Если не признавать цены отделки, вкуса, свойственного такому-то народу и такому-то веку, как постигнуть уважение древности к Анакреону? О нашем уважении уже не говорю: оно суеверие и присвоено нами по преданию. Переводить сухой прозой Анакреона – то же, что переложить на русские слова каламбуры маркиза Биевра; а Гораций все еще жив во французском переводе, как ни душит его прозаик Баттё.
В той же комнате Английской гостиницы варшавской, в коей Наполеон после бедственного русского похода давал свою достопамятную аудиенцию Прадту и некоторым полякам, был положен, спустя несколько месяцев, труп Моро, во время перевоза бренных останков его в Петербург. У судьбы много таких драматических выходок.
Одно из любимых чтений Кострова было роман Вертер. Когда он бывал навеселе, заставлял себе читать его и заливался слезами. Однажды в подобном положении, после чтения продиктовал он любовное письмо, во вкусе Вертера, к прежней своей возлюбленной. Жаль, что не сохранился сей любопытный памятник переводчика Илиады.

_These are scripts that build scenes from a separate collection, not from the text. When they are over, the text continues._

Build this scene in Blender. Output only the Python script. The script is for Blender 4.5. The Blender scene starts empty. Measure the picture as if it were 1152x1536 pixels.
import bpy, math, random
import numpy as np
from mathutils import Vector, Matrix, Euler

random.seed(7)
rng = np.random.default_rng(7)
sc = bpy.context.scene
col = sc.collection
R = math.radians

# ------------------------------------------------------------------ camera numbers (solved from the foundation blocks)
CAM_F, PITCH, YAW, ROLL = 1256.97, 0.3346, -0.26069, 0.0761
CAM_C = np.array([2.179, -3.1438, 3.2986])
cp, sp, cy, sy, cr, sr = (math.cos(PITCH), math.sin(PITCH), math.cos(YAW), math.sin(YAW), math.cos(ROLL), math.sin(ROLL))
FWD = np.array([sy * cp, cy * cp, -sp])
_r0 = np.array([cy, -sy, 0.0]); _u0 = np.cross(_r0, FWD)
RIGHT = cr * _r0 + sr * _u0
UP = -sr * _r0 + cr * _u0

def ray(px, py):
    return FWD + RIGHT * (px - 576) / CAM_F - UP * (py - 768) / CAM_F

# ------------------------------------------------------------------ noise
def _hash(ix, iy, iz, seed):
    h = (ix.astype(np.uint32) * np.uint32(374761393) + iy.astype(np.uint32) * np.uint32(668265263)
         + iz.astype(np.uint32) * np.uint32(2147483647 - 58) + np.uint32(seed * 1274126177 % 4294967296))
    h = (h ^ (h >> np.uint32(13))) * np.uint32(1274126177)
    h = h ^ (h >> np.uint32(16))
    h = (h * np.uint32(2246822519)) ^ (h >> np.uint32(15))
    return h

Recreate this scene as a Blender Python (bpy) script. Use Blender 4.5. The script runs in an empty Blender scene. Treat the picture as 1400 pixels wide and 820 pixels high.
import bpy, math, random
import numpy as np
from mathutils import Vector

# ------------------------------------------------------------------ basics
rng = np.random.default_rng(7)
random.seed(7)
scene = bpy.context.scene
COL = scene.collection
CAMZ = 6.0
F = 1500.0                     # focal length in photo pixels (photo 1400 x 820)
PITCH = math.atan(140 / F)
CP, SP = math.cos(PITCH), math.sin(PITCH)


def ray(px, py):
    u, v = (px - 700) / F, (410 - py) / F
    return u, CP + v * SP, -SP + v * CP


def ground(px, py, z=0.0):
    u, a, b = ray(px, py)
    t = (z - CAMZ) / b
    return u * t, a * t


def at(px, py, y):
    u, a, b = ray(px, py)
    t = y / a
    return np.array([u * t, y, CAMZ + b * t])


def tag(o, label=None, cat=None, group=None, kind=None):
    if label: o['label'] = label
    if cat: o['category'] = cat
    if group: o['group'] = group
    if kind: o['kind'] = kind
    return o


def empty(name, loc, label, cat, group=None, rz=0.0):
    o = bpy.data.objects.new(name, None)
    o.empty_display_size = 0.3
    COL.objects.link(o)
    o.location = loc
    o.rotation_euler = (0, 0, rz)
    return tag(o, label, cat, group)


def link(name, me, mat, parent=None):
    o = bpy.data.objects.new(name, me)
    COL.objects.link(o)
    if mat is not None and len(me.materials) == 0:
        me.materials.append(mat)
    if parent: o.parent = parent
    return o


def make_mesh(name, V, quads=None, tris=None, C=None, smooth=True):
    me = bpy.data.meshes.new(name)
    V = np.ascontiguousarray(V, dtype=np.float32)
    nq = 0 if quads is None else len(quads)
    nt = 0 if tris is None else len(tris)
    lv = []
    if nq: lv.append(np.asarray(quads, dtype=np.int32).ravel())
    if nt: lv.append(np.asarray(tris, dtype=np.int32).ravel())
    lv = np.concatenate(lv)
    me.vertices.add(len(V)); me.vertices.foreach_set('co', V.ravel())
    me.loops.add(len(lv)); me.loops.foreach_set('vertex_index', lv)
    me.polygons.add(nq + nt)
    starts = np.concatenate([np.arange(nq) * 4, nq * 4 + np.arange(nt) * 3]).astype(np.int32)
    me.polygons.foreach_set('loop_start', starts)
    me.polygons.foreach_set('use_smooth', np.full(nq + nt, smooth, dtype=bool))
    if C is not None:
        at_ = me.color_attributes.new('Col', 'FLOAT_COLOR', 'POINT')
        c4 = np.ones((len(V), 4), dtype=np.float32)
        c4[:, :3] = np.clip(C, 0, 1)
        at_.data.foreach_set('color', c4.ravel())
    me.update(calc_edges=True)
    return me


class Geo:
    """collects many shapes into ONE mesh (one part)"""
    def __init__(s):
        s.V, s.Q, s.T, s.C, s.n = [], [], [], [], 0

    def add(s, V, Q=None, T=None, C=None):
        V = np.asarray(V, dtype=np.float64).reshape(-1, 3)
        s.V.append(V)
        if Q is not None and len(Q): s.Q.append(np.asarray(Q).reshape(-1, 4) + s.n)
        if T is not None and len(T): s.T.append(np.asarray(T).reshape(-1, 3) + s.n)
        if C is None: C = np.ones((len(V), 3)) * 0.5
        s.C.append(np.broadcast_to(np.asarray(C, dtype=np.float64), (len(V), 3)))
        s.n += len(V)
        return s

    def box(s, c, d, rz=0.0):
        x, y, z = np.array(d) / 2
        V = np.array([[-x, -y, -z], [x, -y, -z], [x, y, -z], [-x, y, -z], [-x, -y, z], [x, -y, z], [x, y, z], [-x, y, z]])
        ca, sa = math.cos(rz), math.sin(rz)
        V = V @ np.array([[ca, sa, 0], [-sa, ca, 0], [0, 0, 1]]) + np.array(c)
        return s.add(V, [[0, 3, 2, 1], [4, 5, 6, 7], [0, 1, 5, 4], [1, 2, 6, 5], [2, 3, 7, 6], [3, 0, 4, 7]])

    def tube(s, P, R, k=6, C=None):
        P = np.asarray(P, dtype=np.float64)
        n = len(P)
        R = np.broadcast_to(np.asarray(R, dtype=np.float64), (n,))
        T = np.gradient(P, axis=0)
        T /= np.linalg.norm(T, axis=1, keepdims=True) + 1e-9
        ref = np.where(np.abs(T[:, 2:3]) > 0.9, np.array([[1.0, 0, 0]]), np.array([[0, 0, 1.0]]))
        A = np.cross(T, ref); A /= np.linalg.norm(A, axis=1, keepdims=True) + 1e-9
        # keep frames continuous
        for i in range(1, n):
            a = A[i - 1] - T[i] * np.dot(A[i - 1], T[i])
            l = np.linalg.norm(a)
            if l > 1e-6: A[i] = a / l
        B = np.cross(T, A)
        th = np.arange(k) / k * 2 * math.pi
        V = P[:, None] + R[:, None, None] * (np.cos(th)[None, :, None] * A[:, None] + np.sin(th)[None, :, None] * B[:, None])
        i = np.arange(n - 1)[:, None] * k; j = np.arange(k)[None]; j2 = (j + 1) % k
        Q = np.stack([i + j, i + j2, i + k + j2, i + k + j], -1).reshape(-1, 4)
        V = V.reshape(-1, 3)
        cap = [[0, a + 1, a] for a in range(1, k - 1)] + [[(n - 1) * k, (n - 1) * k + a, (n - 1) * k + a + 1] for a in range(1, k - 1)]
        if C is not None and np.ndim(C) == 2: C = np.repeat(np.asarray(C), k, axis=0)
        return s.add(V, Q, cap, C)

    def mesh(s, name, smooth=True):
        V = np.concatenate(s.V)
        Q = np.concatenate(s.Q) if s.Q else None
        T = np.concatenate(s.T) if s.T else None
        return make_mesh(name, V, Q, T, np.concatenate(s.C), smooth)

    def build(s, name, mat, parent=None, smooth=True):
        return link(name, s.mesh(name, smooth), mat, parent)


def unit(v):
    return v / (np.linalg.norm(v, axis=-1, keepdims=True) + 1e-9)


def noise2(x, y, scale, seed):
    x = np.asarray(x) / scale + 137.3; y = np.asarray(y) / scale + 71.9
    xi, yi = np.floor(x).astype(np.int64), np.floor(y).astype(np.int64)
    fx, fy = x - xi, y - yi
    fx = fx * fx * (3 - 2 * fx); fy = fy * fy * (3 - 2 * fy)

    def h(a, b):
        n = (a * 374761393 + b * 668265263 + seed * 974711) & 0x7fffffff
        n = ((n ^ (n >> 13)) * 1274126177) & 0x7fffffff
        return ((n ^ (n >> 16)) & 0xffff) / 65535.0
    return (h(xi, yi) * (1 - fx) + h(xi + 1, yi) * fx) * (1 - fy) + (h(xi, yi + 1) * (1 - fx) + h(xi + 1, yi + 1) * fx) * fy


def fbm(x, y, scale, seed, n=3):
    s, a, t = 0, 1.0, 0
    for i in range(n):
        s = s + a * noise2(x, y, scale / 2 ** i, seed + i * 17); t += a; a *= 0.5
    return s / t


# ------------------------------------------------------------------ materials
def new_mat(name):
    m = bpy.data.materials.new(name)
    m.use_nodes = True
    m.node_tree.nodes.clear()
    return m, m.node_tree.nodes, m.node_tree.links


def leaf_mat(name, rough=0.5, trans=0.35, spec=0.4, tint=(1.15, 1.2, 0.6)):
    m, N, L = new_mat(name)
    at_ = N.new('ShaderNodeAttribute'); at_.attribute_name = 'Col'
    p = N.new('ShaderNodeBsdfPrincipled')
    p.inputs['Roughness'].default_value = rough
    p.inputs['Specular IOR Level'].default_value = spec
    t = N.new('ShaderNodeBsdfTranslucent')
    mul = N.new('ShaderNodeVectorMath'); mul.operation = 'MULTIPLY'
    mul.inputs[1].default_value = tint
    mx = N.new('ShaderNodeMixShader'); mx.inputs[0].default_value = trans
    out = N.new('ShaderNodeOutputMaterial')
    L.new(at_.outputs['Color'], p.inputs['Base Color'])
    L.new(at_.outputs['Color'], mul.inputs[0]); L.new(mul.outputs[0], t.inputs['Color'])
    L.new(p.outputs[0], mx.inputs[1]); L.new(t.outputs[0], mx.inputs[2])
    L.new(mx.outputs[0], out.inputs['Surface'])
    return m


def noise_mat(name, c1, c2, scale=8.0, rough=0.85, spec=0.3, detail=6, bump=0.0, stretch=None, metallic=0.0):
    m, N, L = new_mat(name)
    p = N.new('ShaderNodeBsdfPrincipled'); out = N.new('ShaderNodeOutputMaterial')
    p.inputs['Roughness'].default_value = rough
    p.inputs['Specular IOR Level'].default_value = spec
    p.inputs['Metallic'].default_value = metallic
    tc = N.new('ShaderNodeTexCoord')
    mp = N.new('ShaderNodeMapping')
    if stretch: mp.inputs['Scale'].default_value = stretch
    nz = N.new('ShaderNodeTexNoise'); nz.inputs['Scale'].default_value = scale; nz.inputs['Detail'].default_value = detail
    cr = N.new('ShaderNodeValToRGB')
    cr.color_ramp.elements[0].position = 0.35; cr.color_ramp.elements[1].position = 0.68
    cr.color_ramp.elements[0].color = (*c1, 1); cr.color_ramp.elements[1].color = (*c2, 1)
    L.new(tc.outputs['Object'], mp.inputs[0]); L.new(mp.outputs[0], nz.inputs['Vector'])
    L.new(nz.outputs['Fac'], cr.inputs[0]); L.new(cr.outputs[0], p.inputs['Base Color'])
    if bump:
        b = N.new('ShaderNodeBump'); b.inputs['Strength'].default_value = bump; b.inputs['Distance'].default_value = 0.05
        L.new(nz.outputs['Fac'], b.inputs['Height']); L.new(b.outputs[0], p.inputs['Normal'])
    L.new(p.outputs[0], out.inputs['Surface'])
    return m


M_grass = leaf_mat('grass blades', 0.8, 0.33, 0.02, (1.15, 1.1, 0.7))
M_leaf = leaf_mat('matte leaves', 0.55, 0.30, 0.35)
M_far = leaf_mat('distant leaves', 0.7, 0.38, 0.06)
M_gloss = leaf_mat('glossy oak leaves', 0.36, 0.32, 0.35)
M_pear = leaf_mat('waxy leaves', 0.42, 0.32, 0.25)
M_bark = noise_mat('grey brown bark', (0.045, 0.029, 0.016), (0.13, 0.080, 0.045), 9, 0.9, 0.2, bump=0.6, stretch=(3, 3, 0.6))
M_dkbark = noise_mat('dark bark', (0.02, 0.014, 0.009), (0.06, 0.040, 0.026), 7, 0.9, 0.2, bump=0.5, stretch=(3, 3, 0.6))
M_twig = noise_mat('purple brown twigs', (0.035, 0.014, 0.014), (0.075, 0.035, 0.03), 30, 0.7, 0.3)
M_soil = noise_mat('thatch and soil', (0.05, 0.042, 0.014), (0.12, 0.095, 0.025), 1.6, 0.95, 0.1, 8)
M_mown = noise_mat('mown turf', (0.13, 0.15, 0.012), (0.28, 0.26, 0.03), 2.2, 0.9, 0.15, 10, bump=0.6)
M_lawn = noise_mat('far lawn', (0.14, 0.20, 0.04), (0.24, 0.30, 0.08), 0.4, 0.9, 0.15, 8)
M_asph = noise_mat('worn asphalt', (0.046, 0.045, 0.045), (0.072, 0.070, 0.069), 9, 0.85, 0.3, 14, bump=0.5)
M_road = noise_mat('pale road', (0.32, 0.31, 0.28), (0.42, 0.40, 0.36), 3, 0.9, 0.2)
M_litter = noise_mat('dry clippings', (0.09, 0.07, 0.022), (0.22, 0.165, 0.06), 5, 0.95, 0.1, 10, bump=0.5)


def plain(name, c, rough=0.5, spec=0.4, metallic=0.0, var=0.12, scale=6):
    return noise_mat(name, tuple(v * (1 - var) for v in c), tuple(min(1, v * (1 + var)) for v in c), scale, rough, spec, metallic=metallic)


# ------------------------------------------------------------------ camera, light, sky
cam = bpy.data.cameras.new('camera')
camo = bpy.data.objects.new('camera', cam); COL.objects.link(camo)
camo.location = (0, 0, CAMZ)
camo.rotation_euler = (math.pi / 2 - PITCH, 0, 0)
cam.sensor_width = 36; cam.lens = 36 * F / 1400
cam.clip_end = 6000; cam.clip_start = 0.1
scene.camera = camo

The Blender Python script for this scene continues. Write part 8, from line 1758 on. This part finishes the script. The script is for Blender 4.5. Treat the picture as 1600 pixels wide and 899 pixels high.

Костров не любил стихов Петрова: за чашею или после чаши всегда слушал их с удовольствием. Он был истинный чудак, и знавшие его коротко рассказывают о нем много забавных странностей. Бывало, входит он в комнату приятелей своих в шляпе трехугольной, снимет для поклона и снова наденет на глаза, сядет в угол и молчит. Только когда услышит от разговаривающих речь любопытную или забавную, то приподнимет шляпу, взглянет на говоруна и опять ее насунет.
Он так был нравами непорочен, что в доме Шувалова отведена была ему комната возле девичьей. Однажды входит к нему Дмитриев и застает его на креслах перед столом, на коем лежит греческий Гомер, в пергаменте, возле Кострова горничная девушка, а он сшивает разные лоскутки. «Что это вы делаете, Ермил Иванович?» – «А вот девчата понадовали мне лоскутья, так сшиваю их, чтобы не пропали». Добродушие его было пленительное.
Его вывели на сцену в одной комедии, кажется, ныне покоющейся на обширном кладбище нашего Российского Феатра, и он любил заставлять при себе читать явления, в коих представлен он был в смешном виде. «Ах! Он пострел, – говаривал он об авторе, – да я в нем и не подозревал такого ума. Как он славно потрафил меня!»
Карамзин встретился с ним в книжной лавке, за несколько дней до кончины его. Он был измучен лихорадкой. «Что это с вами сделалось?» – спросил его Карамзин. «Да вот какая беда, – отвечал он, – всегда употреблял горячее, а умираю от холодного».
Он сказывал о себе, что он сын дьячка, но на первой оде его напечатанной выставлено, что сочинена крестьянином казенной волости. (Все сказанное о Кострове слышано от И. И. Дмитриева.)
Скоро наскучишься людьми, у коих душой бывает ум: надежны одни те, у коих умом душа. Вовенарг сказал: мысли высокие истекают из сердца. Можно прибавить: и приемлются сердцем. Слова человека с умом цифры: их должно применять, высчитывать, проверять; слова человека с душой деяния: они увлекают воображение, согревают сердце, убеждают ум.
Женщины господствуют в жизни силой слабостей своих и наших. Они напоминают изваяние, представляющее Амура, который обуздал льва. Он царь; но дитя сел ему на шею.
О Хераскове можно сказать, что он сохранил до старости холодность, заметную в первых стихах его молодости.